Pero lo cierto es que no abundan los días en que nos mostramos imprevisibles. Más bien, la rutina nos presenta un repertorio de eufemismos para ocultar lo que en verdad pensamos y evitamos decir. Es cierto que son los políticos, economistas y empresarios los más conspicuos usuarios de palabras blandas para expresar situaciones duras, maestros de denominaciones alternativas para camuflar, dulcificar u ocultar realidades. Pero también periodistas y escritores pueden caer en el vicio, pues los eufemismos resultan pegajosos y muy difíciles de esquivar. Nos exigen un diario ejercicio de autoconsciencia para huir de ellos. “El gran enemigo del lenguaje claro es la falta de sinceridad”, sostenía Orwell. “Cuando hay una brecha entre los objetivos reales y los declarados, se emplean casi instintivamente palabras largas y modismos desgastados, como un pulpo que expulsa tinta para ocultarse”, añadía el autor de “1984″.
¡Y si después de tantas palabras, no sobrevive la palabra!, escribía Vallejo en su poema.

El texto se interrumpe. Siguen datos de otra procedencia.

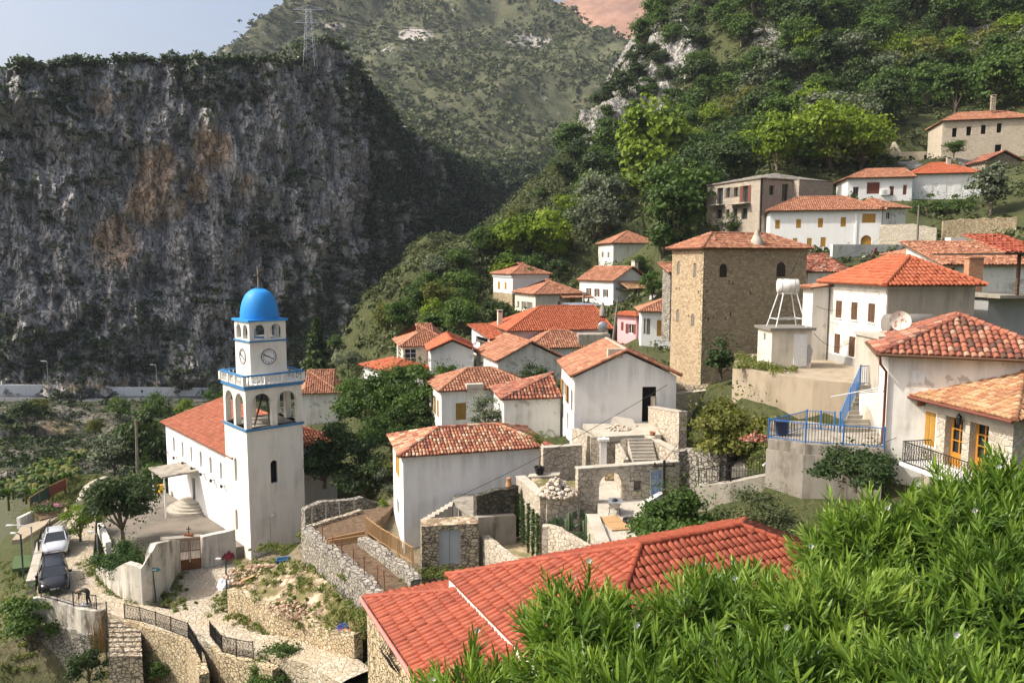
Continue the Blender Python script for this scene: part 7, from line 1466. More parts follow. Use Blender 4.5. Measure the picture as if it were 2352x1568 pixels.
def person(label, p, rot, J, shirt, trou, cut, hs=None):
    """J: dict of joint -> (x,y,z); x forward"""
    t = thing('person', label, 'person', p, rot); names = ['pelvis','chest','neck','head','crown','shl','ell','wrl','hal','shr','elr','wrr','har','hil','knl','anl','tol','hir','knr','anr','tor']
    rad = dict(pelvis=.15,chest=.16,neck=.06,head=.105,crown=.08,shl=.07,ell=.048,wrl=.034,hal=.035,shr=.07,elr=.048,wrr=.034,har=.035,hil=.10,knl=.066,anl=.045,tol=.045,hir=.10,knr=.066,anr=.045,tor=.045)
    E = [('pelvis','chest'),('chest','neck'),('neck','head'),('head','crown'),('chest','shl'),('shl','ell'),('ell','wrl'),('wrl','hal'),('chest','shr'),('shr','elr'),('elr','wrr'),('wrr','har'),('pelvis','hil'),('hil','knl'),('knl','anl'),('anl','tol'),('pelvis','hir'),('hir','knr'),('knr','anr'),('anr','tor')]
    ix = {n: k for k, n in enumerate(names)}
    def mf(c):
        k = min(names, key=lambda n: (Vector(J[n]) - c).length)
        return 1 if k in ('hil','hir','knl','knr','pelvis') else 3 if k in ('anl','anr','tol','tor') else 2 if k in ('head','crown','neck','wrl','wrr','hal','har') else 0
    b = body([J[n] for n in names], [(ix[a], ix[b_]) for a, b_ in E], [rad[n] for n in names], 'body', mf, t, [shirt, trou, SKIN, M['black']])
    hd = Vector(J['head']); up = (Vector(J['crown']) - hd).normalized(); fw = up.cross(Vector((0,1,0))).normalized() * -1 if False else Vector((0,1,0)).cross(up).normalized(); mb = MB()
    rs = np.random.RandomState(3)
    for sgn in (-1, 1):                               # five fingers on each hand
        w_, h_ = Vector(J['wrl' if sgn > 0 else 'wrr']), Vector(J['hal' if sgn > 0 else 'har']); d = (h_ - w_).normalized(); sd = d.cross(Vector((1,0,0))).normalized()
        for k in range(5):
            off = sd * (.018 * (k - 1.5)) if k < 4 else sd * -.045; ln = (.075,.085,.08,.06,.055)[k]; q = h_ + d * (.01 if k < 4 else -.03) + off
            mb.tube([q, q + d * ln * .6 + off * .1, q + d * ln + Vector((.015,0,0))], [.009,.008,.006], 5)
    mb.build('fingers', SKIN, t); mb = MB(); c = hd + up * .06
    V = []; n = 14
    for i in range(6):
        a = math.pi/2 * i / 5
        for k in range(n): f = 2*math.pi*k/n; V.append(tuple(c - fw * .02 + up * (.115*math.sin(a) ) + (fw * math.cos(f) * .11 + Vector((0,1,0)) * math.sin(f) * .10) * math.cos(a)))
    mb.add(V, [(i*n+k, i*n+(k+1)%n, (i+1)*n+(k+1)%n, (i+1)*n+k) for i in range(5) for k in range(n)], 0, .5, True); mb.build('hair', HAIR, t)
    mb = MB(); mb.tube([hd + fw * .10 + up * .03, hd + fw * .135 - up * .01], [.012, .018], 6); mb.build('nose', SKIN, t)
    mb = MB()
    for s_ in (-1, 1): mb.add(ico(tuple(hd + fw * .1 + up * .045 + Vector((0, s_*.038, 0))), .014, rs), ICOF)
    mb.add(ico(tuple(hd + fw * .105 - up * .045), .02, rs, .4), ICOF); mb.build('eyes_and_mouth', M['wood_d'], t)
    return t
JB = dict(pelvis=(0,0,.9),chest=(.38,0,1.06),neck=(.56,0,1.02),head=(.68,0,.92),crown=(.74,0,.80),shl=(.42,.19,1.0),ell=(.5,.2,.72),wrl=(.55,.14,.48),hal=(.56,.12,.40),shr=(.42,-.19,1.0),elr=(.52,-.2,.72),wrr=(.58,-.12,.5),har=(.6,-.1,.42),hil=(0,.1,.82),knl=(.05,.11,.46),anl=(-.02,.12,.08),tol=(.14,.13,.04),hir=(0,-.1,.82),knr=(.02,-.11,.46),anr=(-.08,-.12,.08),tor=(.08,-.13,.04))
person('person in grey-green top bending down over a white sack behind the railing', atz(*Z8(738,915), -21.78), math.radians(185), JB, m_plain('grey_green_cloth', (.13,.125,.09), .9), m_plain('dark_trousers', (.035,.035,.035), .9), 0)
JW = dict(pelvis=(0,0,.93),chest=(.03,0,1.3),neck=(.06,0,1.48),head=(.09,0,1.6),crown=(.10,0,1.72),shl=(.03,.2,1.4),ell=(-.02,.27,1.12),wrl=(.16,.22,.98),hal=(.24,.2,.96),shr=(.03,-.2,1.4),elr=(.05,-.28,1.12),wrr=(.22,-.2,1.05),har=(.3,-.16,1.06),hil=(0,.1,.86),knl=(.14,.11,.48),anl=(.10,.12,.08),tol=(.25,.13,.04),hir=(0,-.1,.86),knr=(-.02,-.11,.47),anr=(-.22,-.12,.1),tor=(-.08,-.13,.04))
person('person in white shirt and dark trousers walking on the roof terrace', at(*Z4(1255,760), 86), math.radians(60), JW, m_plain('white_shirt', (.7,.7,.7), .9), m_plain('black_trousers', (.02,.02,.025), .9), 0)
p = atz(*Z8(703,922), -21.78); o = heap('sack', 'small white sack on the road in front of the bending person', p, .12, .12, .25, 9, .2, M['white_metal'], 'sack')
# ------------------------------------------------------------------ vegetation
LF = {}
LF['ever'] = m_leaf('evergreen_leaf', [(0.021,0.039,0.013),(0.042,0.072,0.021),(0.081,0.114,0.034)], .22)
LF['mid'] = m_leaf('green_leaf', [(0.036,0.068,0.016),(0.072,0.127,0.026),(0.130,0.195,0.042)], .3)
LF['lime'] = m_leaf('spring_leaf', [(0.088,0.142,0.014),(0.165,0.236,0.021),(0.260,0.330,0.035)], .34)
LF['olive'] = m_leaf('olive_leaf', [(0.072,0.091,0.055),(0.124,0.150,0.094),(0.195,0.221,0.143)], .2)
LF['warm'] = m_leaf('yellowish_leaf', [(0.058,0.072,0.016),(0.124,0.137,0.029),(0.195,0.195,0.046)], .3)
LF['scrub'] = m_leaf('scrub_leaf', [(0.039,0.055,0.021),(0.081,0.101,0.039),(0.156,0.163,0.068)], .2)
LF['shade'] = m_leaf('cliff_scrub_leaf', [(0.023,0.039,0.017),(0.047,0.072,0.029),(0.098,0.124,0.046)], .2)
LF['hill'] = m_leaf('hill_scrub_leaf', [(0.042,0.058,0.023),(0.078,0.101,0.036),(0.150,0.169,0.058)], .15)
LF['grass'] = m_leaf('weed_leaf', [(0.072,0.111,0.023),(0.156,0.182,0.046),(0.312,0.273,0.111)], .3)
LF['rose'] = m_leaf('rosemary_leaf', [(0.026,0.058,0.016),(0.058,0.111,0.026),(0.104,0.163,0.039)], .25)
LF['oleander'] = m_leaf('oleander_leaf', [(0.028,0.059,0.014),(0.067,0.129,0.022),(0.140,0.231,0.034),(0.280,0.364,0.070)], .30, .32)
LF['dry'] = m_leaf('dry_reed', [(.16,.09,.03),(.26,.17,.07)], .2); LF['pink'] = m_plain('pink_petals', (.55,.16,.33), .8, 0, .3); LF['petal'] = m_plain('white_petals', (.82,.80,.76), .6)
LF['bark'] = m_wood('bark', (.20,.155,.115), 1.)
def quads(mb, C, N, S, T, m=0, asp=1.3, rs=NR):
    """many small leaf quads: centres C, normals N, sizes S, tints T"""
    n = len(C); N = N / (np.linalg.norm(N, axis=1, keepdims=True) + 1e-9); r = rs.randn(n, 3); U = np.cross(N, r); U /= np.linalg.norm(U, axis=1, keepdims=True) + 1e-9; W = np.cross(N, U)
    U = U * (S * .5)[:, None]; W = W * (S * .5 * asp)[:, None]; bend = N * (S * .12)[:, None]
    V = np.stack([C - W, C + U * .9 + bend, C + W, C - U * .9 + bend], 1).reshape(-1, 3)
    mb.add(V, np.arange(4 * n).reshape(n, 4), m, np.clip(T, 0, 1))
def clumps(mb, C, Rr, k, leaf, m=0, flat=.75, tb=None, rs=NR, tr=.18):
    n = len(C); D = rs.randn(n, k, 3); D /= np.linalg.norm(D, axis=2, keepdims=True); D[..., 2] = np.abs(D[..., 2]) * .9 - .15
    q = (rs.rand(n, k, 1) ** .4) * (1 + .25 * rs.randn(n, k, 1)); Pp = C[:, None] + D * q * Rr[:, None, None] * np.array([1, 1, flat]); tb = rs.rand(n) * .75 if tb is None else tb
    N = D + rs.randn(n, k, 3) * .6 + np.array([0, 0, .4]); T = tb[:, None] + rs.randn(n, k) * tr
    quads(mb, Pp.reshape(-1, 3), N.reshape(-1, 3), (leaf * rs.uniform(.6, 1.4, (n, k)) * (Rr[:, None] if leaf < 0 else 1)).ravel() if leaf > 0 else (-leaf * Rr[:, None] * rs.uniform(.6, 1.4, (n, k))).ravel(), T.ravel(), m, rs=rs)
def crown(seed, H=6., W=5., nl=16, k=170, leaf=.3, base=.22, shape='round'):
    rs = np.random.RandomState(seed); mb = MB(); C = []; Q = []
    for i in range(nl):
        if shape == 'cone': z = H * (base + (1 - base) * (i + .5) / nl); rr = W / 2 * (1 - (i + .5) / nl) ** .85 + .12; a = rs.uniform(0, 6.3); C.append((rr * .25 * math.cos(a), rr * .25 * math.sin(a), z)); Q.append(rr * .8); continue
        if base < .1:                              # shrub: lobes sit on the ground
            a = rs.uniform(0, 6.3); q = rs.uniform(0, .85) ** .6; zt = math.sqrt(max(0., 1 - q * q)) * H * .72; C.append((q*math.cos(a)*W/2, q*math.sin(a)*W/2, rs.uniform(.12, 1.) * zt + H * .06)); Q.append(W / 2 * rs.uniform(.26, .44)); continue
        d = rs.randn(3); d /= np.linalg.norm(d); q = rs.uniform(.35, .82); zc = H * (1 + base) / 2; C.append((d[0]*q*W/2, d[1]*q*W/2, zc + d[2]*q*H*(1-base)/2)); Q.append(W / 2 * rs.uniform(.28, .52))
    C, Q = np.array(C), np.array(Q); tb = rs.rand(nl) * .6 + .1
    clumps(mb, C, Q, k, leaf, 0, .85 if shape != 'cone' else .55, tb, rs, .2)
    stray = rs.randn(nl * 14, 3); stray /= np.linalg.norm(stray, axis=1, keepdims=True)
    if shape != 'cone': quads(mb, stray * np.array([W/2*1.02, W/2*1.02, H*(1-base)/2]) * rs.uniform(.8, 1.1, (nl*14, 1)) + np.array([0, 0, H*(1+base)/2]), stray + rs.randn(nl*14, 3) * .7, rs.uniform(.5, 1.2, nl*14) * leaf, rs.rand(nl*14) * .8, rs=rs)
    return mb, C
def trunk(seed, H, C, r, base=.22):
    rs = random.Random(seed); mb = MB(); top = Vector((rs.uniform(-.2, .2), rs.uniform(-.2, .2), H * (base + .35))); mb.tube([(0,0,-.6), (rs.uniform(-.1,.1), rs.uniform(-.1,.1), H*base*.7), top], [r*1.25, r*.9, r*.45], 8)
    for c in C[:7]: c = Vector(c); s = Vector((0, 0, H * base * rs.uniform(.6, 1.3))); mb.tube([s, s.lerp(c, .5) + Vector((0,0,-.1)), c], [r*.5, r*.32, r*.1], 5)
    return mb
PROTO = {}
def proto(kind, var, H=6., W=5.2, **k):
    key = (kind, var, H, W, tuple(sorted(k.items())))
    if key not in PROTO:
        sd = hash((var, int(H * 10), int(W * 10), len(kind))) % 9999; mat = k.pop('mat', kind); tr = k.pop('tr', .18); mb, C = crown(sd, H, W, **k); t = thing('tree', None, None); co = mb.build('crown', LF[mat], t); trunk(sd, H, C, tr, k.get('base', .22)).build('trunk', LF['bark'], t); PROTO[key] = [t, False]
    return PROTO[key]
def plant(p, s, kind, var, label, group=None, name='tree', cat='tree', rot=None, **k):
    e = proto(kind, var, **k)
    if not e[1]: o = e[0]; e[1] = True
    else: o = copy_tree(e[0])
    if 'group' in o: del o['group']
    if len(o.children) and o.name.split('.')[0] != name: o.name = name
    o.location = p; o.rotation_euler = (0, 0, R.uniform(0, 6.28) if rot is None else rot); o.scale = (s, s, s * R.uniform(.92, 1.1)); return tag(o, label, cat, group)
def tree(kind, px, pyb, hpx, label, Y=None, W=5.2, H=6., wk=None, z=None, name='tree', cat='tree', var=None, sink=0, **k):
    p = at(px, pyb, Y) if Y else (atz(px, pyb, z) if z is not None else ghit(px, pyb))
    if p is None: print('NO GROUND', label); return None
    s = hpx * p.y / F_PX / H; p = p - UPZ * sink; return plant(p, s, kind, R.randint(0, 2) if var is None else var, label, None, name, cat, H=H, W=W, **k)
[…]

Y lo releo ahora que escribo una crítica de una novela pésima y dudo si endilgarle el adjetivo “fallida”, que salgo de una exposición de arte conceptual por la que no sentí nada y la llamo “interesante”, o luego de un infausto ensayo teatral califico a sus actores como “entusiastas”. Es justo criticar la retórica vacía del presidente, pero el palo debe caer también sobre nosotros, acostumbrados a la ambiguedad y al disimulo.
Buscar la palabra justa, nombrar las cosas por su nombre, dejar claro por qué utilizamos cada término elegido, es una postura moral frente a la realidad. La dificultad del lenguaje, curiosamente, radica en su aparente facilidad: enunciar el mundo directamente, llamando a las cosas por su nombre, como lo hacen los niños. No rehuir la realidad por su dureza o su naturaleza incómoda. Animarnos, por fin, a denunciar el eufemismo por falso, por ser responsable de nuestra contemporánea hipocresía.